David Bohm’un Kuramsal Fizik üzerine Londra Üniversitesi Birbeck Koleji’nde verdiği derslerden oluşan bu kitap başlıca Özel Görelilik Kuramının temelinde yatan kavramsal yapı üzerine bir araştırmadır. Yalnızca temel cebir ve trigonometri bilgisi gerektiren matematiksel yapısı ile, çalışma görelilik kuramı üzerine popüler yorumlar arasında en iyilerinden biri olarak kabul edilir.
“Bu kitabın genel amacı görelilik kuramını birleşik bir bütün olarak sunmak, kabul edilmesine götüren nedenleri açığa çıkarmak, temel anlamını olanaklı olduğu ölçüde matematiksel-olmayan terimlerde açıklamak, ve tam imlemlerini anlamamızı güçleştiren örtük “sağ-duyu” sayıltılarından kimilerinin sınırlı doğruluklarını ortaya sermektir.”

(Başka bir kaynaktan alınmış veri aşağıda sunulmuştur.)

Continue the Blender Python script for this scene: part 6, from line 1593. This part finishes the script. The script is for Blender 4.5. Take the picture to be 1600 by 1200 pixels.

Görelilik Kuramı salt bir kuram olduğu için realite ile ilişkisi açık bir sorudur. Görgül fiziğin realiteye ilişkin bir modeller ardışıklığı sürecinde gelişmesi ölçüsünde, Einstein’ın görelilik kuramlarını mekanikte bir sonsöz olarak almak bilimsel gelişim kavramının kendisi ile geçimsizdir. Modern Fiziğin iki birincil kuramı, Görelilik ve Quantum kuramları, henüz yalnızca kuramlar oldukları için, henüz Bilim kavramına uygun olmadıkları çünkü sağın kavramsal tutarlıktan yoksun oldukları için, daha öte gelişim sürecindeki geçici basamaklar olduklarını ancak daha yüksek, daha eksiksiz modellere izin verdikleri ölçüde tanıtlayabilirler:
“Einstein’ın özel görelilik kuramı yalnızca genel kurama bir yaklaşıklık sağladığı için bile olsa bütünüyle doğru olamaz. Ve Einstein genel göreliliği, elektrodinamiği ve öğesel parçacık kuramını yaklaşıklıklar ve sınırlayıcı durumlar olarak kapsayacağını umduğu daha genel bir ‘birleşik alan kuramı’ için araştırmaya giriştiği zaman, örtük olarak genel kuramın bile bütünüyle doğru olmadığını kabul etmiş oldu. Bundan başka, klasik mekaniğin çok ayrı bir kuram türü olan quantum mekaniğinin bir yaklaşığı ve sınırlayıcı durumu olması anlamında yanlış olduğu gösterilmiştir. Ve şimdi öyle görünür ki yürürlükteki öğesel parçacık kuramının, quantum mekaniği ile birlikte, henüz bilinmeyen daha da genel yeni bir tür kurama salt bir yaklaşıklık olması anlamında yanlış olduğunun gösterilmesi olasıdır” (ÖGK, s. 114).
David Bohm Fiziği salt soyut niceliğin bir bilimi olarak, bir tür modern Pisagorculuk olarak görmedi. Yalnızca matematiksel “formülleri alarak onları daha da soyut biçimlere dönüştürmek ve bu arada arkalarındaki düşünceleri gözardı etmek“ bugün popüler yöntem olsa da, “fiziğin amacı deneylerin sonuçlarını doğru olarak tahmin edecek formüller üretmek değildir.“ Matematiksel formalizm “doğaya ilişkin bilgimizin asıl özünü anlatmaz.” Realite salt sayı olmaktan daha çoğudur. “Matematik üzerine bu vurgunun ve fiziğin adım adım çoğunlukla denklemler üzerine konuşma alışkanlığına kaymasının nedeni quantum kuramının ve görelilik kuramının hiçbir zaman fiziksel kavramların terimlerinde yeterli olarak anlaşılmaması idi” (Science, Order and Creativity, 1987, s. 4, 5). David Bohm fiziğin kavramsal sorunlarını ciddi felsefi düzleme yükseltti. Hegel‘in felsefesi üzerine, özellikle Mantık Bilimi üzerine çalışması, onu kavrayışı, ve onu kendi geliştirdiği quantum kuramında kullanması Hegel’in felsefesinin yalnızca sözde dil felsefelerinden değil ama boş Hegelciliklerden de ayrı olarak gerçekte ne ile ilgili olduğunu gösteren önemli bir ölçüttür.